The ISM Services PMI rose to 54.4 percent in December from 52.6 percent in November, marking its highest reading of 2025 and a third consecutive month of expansion. Readings above 50 indicate growth in the sector, which accounts for roughly two-thirds of U.S. economic activity.
The ISM said the pickup reflected broad-based gains across key components of the index, including production, new orders, and employment, suggesting momentum improved late in the year after a softer stretch through the summer and early fall.
The survey’s business activity index climbed to 56 percent, its strongest reading since December 2024, while the new orders index surged to 57.9 percent, the highest level since September 2024. The employment index returned to expansion territory at 52 percent, its first expansionary reading in seven months, pointing to renewed hiring after months of caution among service providers.
“Eleven industries reported growth in December, one fewer than in November, while the number reporting contraction remained at five,” said Steve Miller, chair of ISM’s services business survey committee.

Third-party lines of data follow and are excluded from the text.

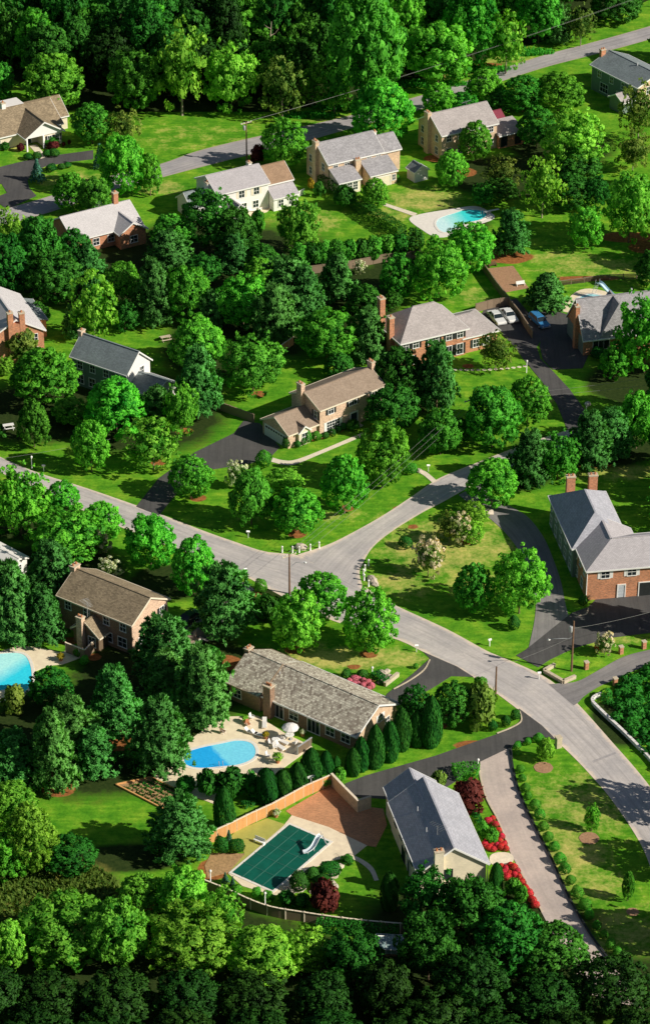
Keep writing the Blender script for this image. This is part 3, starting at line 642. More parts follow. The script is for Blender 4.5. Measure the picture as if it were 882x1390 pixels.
# ------------------------------------------------------------------ houses
class House:
    def __init__(s, name, label, A, B, z, w, cat='house', L=None):
        a, b = G(*A, z), G(*B, z); d = b - a
        s.th = math.atan2(d.y, d.x); s.L = L or d.length; s.w = w
        s.e = empty(name, (a.x, a.y, 0), s.th, label, cat)
        s.R = Matrix.Rotation(-s.th, 3, 'Z'); s.O = Vector((a.x, a.y, 0))
        s.wallz = 0
    def loc(s, px, py, z=0.0): return s.R @ (G(px, py, z) - s.O)
    def on_y(s, k, px, py):
        c = s.R @ (CAM - s.O); d = s.R @ ray(px, py); t = (k - c.y) / d.y; p = c + d * t; return p.x, p.z
    def on_x(s, k, px, py):
        c = s.R @ (CAM - s.O); d = s.R @ ray(px, py); t = (k - c.x) / d.x; p = c + d * t; return p.y, p.z
    def ridge_h(s, x, y, py):
        q = s.R.transposed() @ Vector((x, y, 0)) + s.O; return hsolve(q.x, q.y, py)
    def gable(s, x0, x1, y0, y1, ze, zr, wall, roof, axis='x', ov=.35, hip=(0, 0), z0=-.3, trim='white', og=.22, walls=True):
        sw = (lambda a, b, z: (a, b, z)) if axis == 'x' else (lambda a, b, z: (b, a, z))
        a0, a1, b0, b1 = (x0, x1, y0, y1) if axis == 'x' else (y0, y1, x0, x1)
        m = (b0 + b1) / 2; sl_ = (zr - ze) / ((b1 - b0) / 2); zl = ze - ov * sl_
        e0 = a0 - (ov if hip[0] else og); e1 = a1 + (ov if hip[1] else og)
        r0 = a0 + hip[0] if hip[0] else e0; r1 = a1 - hip[1] if hip[1] else e1
        if walls:
            mb = MB()
            mb.face([sw(a0, b0, z0), sw(a1, b0, z0), sw(a1, b0, ze), sw(a0, b0, ze)])
            mb.face([sw(a1, b1, z0), sw(a0, b1, z0), sw(a0, b1, ze), sw(a1, b1, ze)])
            for a, hp in ((a0, hip[0]), (a1, hip[1])):
                mb.face([sw(a, b0, z0), sw(a, b1, z0), sw(a, b1, ze)] + ([] if hp else [sw(a, m, zr)]) + [sw(a, b0, ze)])
            mb.build('wall', M[wall], s.e)
        up = .17; dn = .02
        mb = MB()
        def slab(pts):
            mb.face([sw(p[0], p[1], p[2] + up) for p in pts]); mb.face([sw(p[0], p[1], p[2] + dn) for p in reversed(pts)])
        slab([(e0, b0 - ov, zl), (e1, b0 - ov, zl), (r1, m, zr), (r0, m, zr)])
        slab([(e1, b1 + ov, zl), (e0, b1 + ov, zl), (r0, m, zr), (r1, m, zr)])
        if hip[0]: slab([(e0, b1 + ov, zl), (e0, b0 - ov, zl), (r0, m, zr)])
        if hip[1]: slab([(e1, b0 - ov, zl), (e1, b1 + ov, zl), (r1, m, zr)])
        ro = mb.build('roof', M[roof], s.e)
        # ridge cap
        rc = MB(); rc.boxf(lambda a, d, z: sw(a, m + d, z), r0, r1, -.13, .13, zr + up - .05, zr + up + .035); rc.build('ridge_cap', M[roof], ro)
        if trim:
            fb = MB()
            for b, sgn in ((b0 - ov, -1), (b1 + ov, 1)):
                fb.boxf(lambda a, d, z: sw(a, b + sgn * d, z), e0, e1, 0.004, .09, zl + dn - .06, zl + up + .012)
            for e, hp, sgn in ((e0, hip[0], -1), (e1, hip[1], 1)):
                if hp:
                    fb.boxf(lambda a, d, z: sw(e + sgn * d, a, z), b0 - ov, b1 + ov, .004, .09, zl + dn - .06, zl + up + .012)
                else:
                    for bb in (b0 - ov, b1 + ov):
                        q = [(e + sgn * .004, bb, zl), (e + sgn * .06, bb, zl), (e + sgn * .06, m, zr), (e + sgn * .004, m, zr)]
                        fb.hexa([sw(p[0], p[1], p[2] - .10) for p in q], [sw(p[0], p[1], p[2] + up + .012) for p in q])
            fb.build('fascia', M[trim], ro)
        return ro
    def lean(s, x0, x1, y0, y1, zhi, zlo, hi, wall, roof, z0=-.3, ov=.3, trim='white'):
        """lean-to: its roof falls away from side hi ('x0','x1','y0','y1')"""
        if hi[0] == 'y': sw = lambda a, b, z: (a, b, z); a0, a1 = x0, x1; bh, bl = (y0, y1) if hi == 'y0' else (y1, y0)
        else: sw = lambda a, b, z: (b, a, z); a0, a1 = y0, y1; bh, bl = (x0, x1) if hi == 'x0' else (x1, x0)
        sg = 1 if bl > bh else -1
        mb = MB()
        mb.face([sw(a0, bl, z0), sw(a1, bl, z0), sw(a1, bl, zlo), sw(a0, bl, zlo)])
        for a in (a0, a1): mb.face([sw(a, bh, z0), sw(a, bl, z0), sw(a, bl, zlo), sw(a, bh, zhi)])
        mb.build('wall', M[wall], s.e)
        k = (zhi - zlo) / abs(bl - bh); be = bl + sg * ov; zl = zlo - ov * k
        rb = MB(); q = [(a0 - .2, be, zl), (a1 + .2, be, zl), (a1 + .2, bh, zhi), (a0 - .2, bh, zhi)]
        rb.hexa([sw(p[0], p[1], p[2] + .02) for p in q], [sw(p[0], p[1], p[2] + .15) for p in q])
        ro = rb.build('roof', M[roof], s.e)
        fb = MB(); fb.boxf(lambda a, d, z: sw(a, be + sg * d, z), a0 - .2, a1 + .2, .004, .08, zl - .05, zl + .16); fb.build('fascia', M[trim], ro)
    def wpt(s, wall):
        ax, k, sg = wall
        return (lambda a, d, z: (a, k + sg * d, z)) if ax == 'y' else (lambda a, d, z: (k + sg * d, a, z))
    def at(s, wall, px, py): return s.on_y(wall[1], px, py) if wall[0] == 'y' else s.on_x(wall[1], px, py)
    def win(s, wall, a, z, w=1.0, h=1.4, shut=None, cols=2, rows=2, frame='white'):
        pt = s.wpt(wall); mb = MB(); f = .09
        mb.boxf(pt, a - w / 2 - f, a - w / 2, .004, .08, z - h / 2 - f, z + h / 2 + f); mb.boxf(pt, a + w / 2, a + w / 2 + f, .004, .08, z - h / 2 - f, z + h / 2 + f)
        mb.boxf(pt, a - w / 2, a + w / 2, .004, .08, z + h / 2, z + h / 2 + f); mb.boxf(pt, a - w / 2 - f - .05, a + w / 2 + f + .05, .005, .13, z - h / 2 - f, z - h / 2)
        for i in range(1, cols): x = a - w / 2 + w * i / cols; mb.boxf(pt, x - .025, x + .025, .03, .06, z - h / 2, z + h / 2)
        for i in range(1, rows): y = z - h / 2 + h * i / rows; mb.boxf(pt, a - w / 2, a + w / 2, .032, .062, y - .03, y + .03)
        o = mb.build('window', M[frame], s.e)
        p = MB(); p.boxf(pt, a - w / 2, a + w / 2, .003, .03, z - h / 2, z + h / 2); p.build('pane', M['pane'], o)
        if shut:
            for sg in (-1, 1):
                b = MB(); x = a + sg * (w / 2 + f + .24)
                b.boxf(pt, x - .21, x + .21, .004, .05, z - h / 2 - .05, z + h / 2 + .05); b.build('shutter', M[shut], o)
        return o
    def winpx(s, wall, px, py, **k):
        a, z = s.at(wall, px, py); return s.win(wall, a, z, **k)
    def door(s, wall, a, w=1.0, h=2.1, z=.1, mat='door_red', surround='white'):
        pt = s.wpt(wall); mb = MB()
        mb.boxf(pt, a - w / 2 - .15, a - w / 2, .004, .12, z, z + h + .2); mb.boxf(pt, a + w / 2, a + w / 2 + .15, .004, .12, z, z + h + .2)
        mb.boxf(pt, a - w / 2, a + w / 2, .004, .12, z + h, z + h + .2)
        o = MB(); o.boxf(pt, a - w / 2, a + w / 2, .003, .05, z, z + h); d = o.build('door', M[mat], s.e)
        mb.build('door_frame', M[surround], d)
        k = MB(); k.boxf(pt, a + w * .36, a + w * .42, .05, .11, z + .95, z + 1.05); k.build('handle', M['metal'], d)
    def garage_door(s, wall, a, w=4.8, h=2.1, z=0.0, mat='sid_white', lights=True):
        pt = s.wpt(wall); mb = MB(); mb.boxf(pt, a - w / 2, a + w / 2, .003, .05, z, z + h); d = mb.build('garage_door', M[mat], s.e)
        fr = MB()
        fr.boxf(pt, a - w / 2 - .15, a - w / 2, .004, .1, z, z + h + .15); fr.boxf(pt, a + w / 2, a + w / 2 + .15, .004, .1, z, z + h + .15); fr.boxf(pt, a - w / 2, a + w / 2, .004, .1, z + h, z + h + .15)
        fr.build('door_frame', M['white'], d)
        if lights:
            l = MB()
            for i in range(8): x = a - w / 2 + w * (i + .5) / 8; l.boxf(pt, x - w / 22, x + w / 22, .05, .06, z + h * .78, z + h * .93)
            l.build('door_window', M['pane'], d)
    def chimney(s, x, y, w, d, z0, z1, mat, pots=1, cap='stone'):
        mb = MB(); mb.box(x - w / 2, x + w / 2, y - d / 2, y + d / 2, z0, z1 - .25); c = mb.build('chimney', M[mat], s.e)
        k = MB(); k.box(x - w / 2 - .08, x + w / 2 + .08, y - d / 2 - .08, y + d / 2 + .08, z1 - .25, z1 - .08); k.build('chimney_cap', M[cap], c)
        for i in range(pots):
            p = MB(); xx = x + (i - (pots - 1) / 2) * w * .5 / max(1, pots - 1) if pots > 1 and w >= d else x
            yy = y + (i - (pots - 1) / 2) * d * .5 / max(1, pots - 1) if pots > 1 and d > w else y
            p.lathe([(.16, z1 - .08), (.14, z1 + .25), (.10, z1 + .25), (.10, z1)], 10, (xx, yy, 0)); p.build('chimney_pot', M['orange'], c)
    def vent(s, x, y, z, r=.06, h=.5):
        p = MB(); p.tube([(x, y, z - .3), (x, y, z + h)], r, 8); p.build('roof_vent', M['metal'], s.e)
    def downpipe(s, x, y, z0, z1, mat='white'):
        p = MB(); p.tube([(x, y, z0), (x, y, z1)], .05, 6); p.build('downpipe', M[mat], s.e)
    def aerial(s, x, y, z, h=2.0, ang=0.3):
        m = MB(); m.tube([(x, y, z), (x, y, z + h)], .03, 6); a = m.build('aerial', M['wire'], s.e)
        e = MB(); ca, sa = math.cos(ang), math.sin(ang); e.tube([(x - ca * 1.2, y - sa * 1.2, z + h), (x + ca * 1.2, y + sa * 1.2, z + h)], .022, 5)
        for i in range(7):
            t = -1.1 + i * .36; l = .75 - .06 * i; cx, cy = x + ca * t, y + sa * t
            e.tube([(cx + sa * l, cy - ca * l, z + h), (cx - sa * l, cy + ca * l, z + h)], .016, 5)
        e.build('aerial_arms', M['metal'], a)
    def steps(s, x0, x1, y0, y1, z, mat='path'):
        b = MB(); b.box(x0, x1, y0, y1, -.1, z); b.build('doorstep', M[mat], s.e)

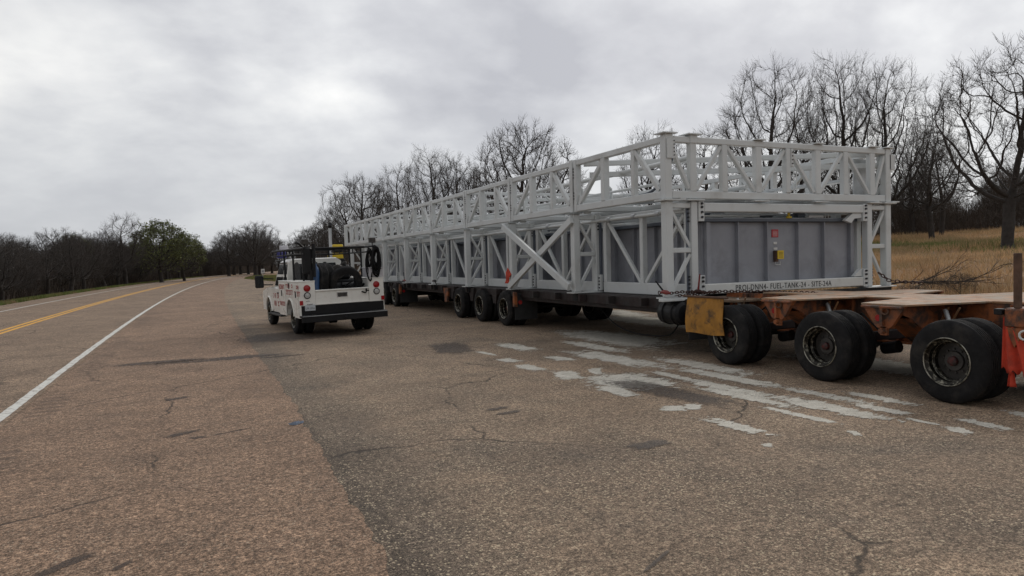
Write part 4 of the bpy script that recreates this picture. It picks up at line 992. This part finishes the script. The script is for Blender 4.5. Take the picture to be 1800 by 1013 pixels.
for x0 in (-.72, .12):
    MB().lathe([(x0, 0), (x0, .50), (x0 + .03, .50), (x0 + .03, .34), (x0 + .22, .36), (x0 + .38, .34), (x0 + .57, .34), (x0 + .57, .50), (x0 + .60, .50), (x0 + .60, 0)], 26, 'x', (0, 0, .58)).build('reel_drum', 'blackst', r, world=False, smooth=35)
    mb = MB()
    for i in range(9): mb.ring((x0 + .07 + i * .057, 0, .58), .37 + .01 * (i % 2), .026, (1, 0, 0), 22, 6)
    mb.build('wound_hose', 'rubber', r, world=False, smooth=60)
MB().box(-.78, .78, -.3, .3, -.02, .08, .01).box(-.8, -.75, -.04, .04, .08, .62).box(.75, .8, -.04, .04, .08, .62).build('reel_stand', 'blackst', r, world=False)
r = thing('tool_bundle', (-.90, -.95, 1.53), 'tall black tool bundle hanging on the left rear rack post', 'tool')
MB().box(-.16, .10, -.1, .1, .18, .92, .05).tube([(-.1, 0, .9), (-.22, .05, 1.02), (-.3, .08, 1.05)], .03, 8).tube([(.06, -.08, 0), (.06, -.08, .3)], .05, 8).build('sleeve', 'blackp', r, world=False)
MB().tube([(.14, -.08, .1), (.14, -.08, 1.0)], .045, 8).build('pole', 'blackst', r, world=False)
def coil(loc, label, n, rx, rz, seed, m_='cable'):
    mb = MB(); q = random.Random(seed)
    for i in range(n):
        dx, dz, k = q.uniform(-.13, .13), q.uniform(-.08, .03), q.uniform(.62, 1.12)
        pts = [Vector((rx * k * math.cos(t_) + dx * .4, dx + .05 * math.sin(2 * t_ + i), -rz * k + rz * k * math.sin(t_) + dz)) for t_ in [2 * math.pi * j / 16 for j in range(17)]]
        mb.tube(pts, .022, 6, False)
    o = mb.build('hose_coil', m_); o.location = tw(loc); o.rotation_euler = (0, 0, R(5)); return tag(o, label, 'hose', 'coiled black hoses on the rack')
coil((.98, -1.1, 2.38), 'black hose coil hanging on the right rear of the truck rack', 34, .11, .36, 1)
coil((.82, -1.0, 2.34), 'thinner black cable coil hanging inside the right rear rack post', 6, .08, .4, 5)
r = thing('storage_bin', (.97, -.8, 1.535), 'white plastic bin on the right side box', 'bin')
MB().box(-.21, .21, -.3, .3, 0, .25, .015).build('body', 'whiteplastic', r, world=False)
MB().box(-.225, .225, -.315, .315, .251, .28, .01).build('lid', 'whiteplastic', r, world=False)
r = thing('cable_heap', (.38, -.75, .95), 'dark heap of cables and straps beside the leaning tyre', 'cables')
mb = MB(); q = random.Random(3)
for i in range(14):
    p0 = Vector((q.uniform(-.1, .25), q.uniform(-.3, .3), .05)); pts = [p0]
    for j in range(8): pts.append(Vector((max(-.2, min(.28, pts[-1].x + q.uniform(-.15, .15))), pts[-1].y + q.uniform(-.15, .15), min(.5, max(.03, pts[-1].z + q.uniform(-.1, .15))))))
    mb.tube(smooth_path(pts, 3), .02, 5)
mb.build('cables', 'cable', r, world=False)

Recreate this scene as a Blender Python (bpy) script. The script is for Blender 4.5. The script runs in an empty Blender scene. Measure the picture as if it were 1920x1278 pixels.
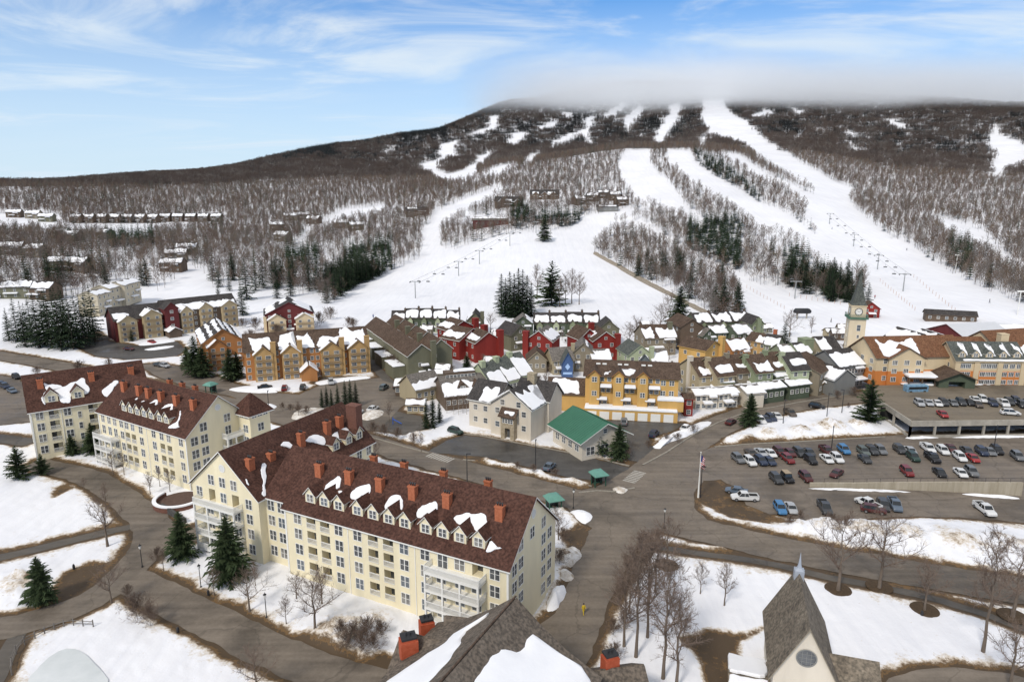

Industries recording growth in December include retail trade, finance and insurance, and transportation and warehousing. Those reporting contraction include professional and technical services, as well as construction.
Price pressures, while still elevated, showed signs of easing. ISM’s prices index slipped to 64.3 percent from 65.4 percent in November, its lowest level since March. The price index has remained above 60 for more than a year, a level that signals persistent inflation pressures in the service economy.
Upbeat ISM Data Contrast With Softer Demand Signals Elsewhere
Data released on Jan. 6 from S&P Global showed that while U.S. service-sector activity continued to expand in December, the pace of growth slowed to an eight-month low, as demand softened and businesses grew more guarded about the outlook heading into 2026.“Business activity continued to expand in December, rounding off another quarter of robust growth, but the resilience of the U.S. economy is showing signs of cracking,” Chris Williamson, chief business economist at S&P Global, said in a statement.
S&P Global’s services business activity index eased to 52.5 in December from 54.1 in November. New business inflows rose at their weakest pace in over a year, per the report, which cited tighter client budgets, policy uncertainty, and pressure from tariffs.
“New business placed at services providers showed the smallest rise in some 20 months, which, accompanied by the first fall in orders placed at manufacturers for a year, points to a broad-based weakening of demand growth,” Williamson said.
Employment stagnated in December, the report said, noting that more businesses were cutting staff than adding workers for the first time since early 2025.
Taken together, the ISM and S&P Global reports suggest the U.S. service sector finished 2025 on a stronger footing, even as signs emerged that growth may become harder to sustain in early 2026 amid softer demand and persistent cost pressures.
The unemployment rate, though still low by historical standards, rose steadily over the year, increasing from 4 percent in January 2025 to 4.6 percent by November.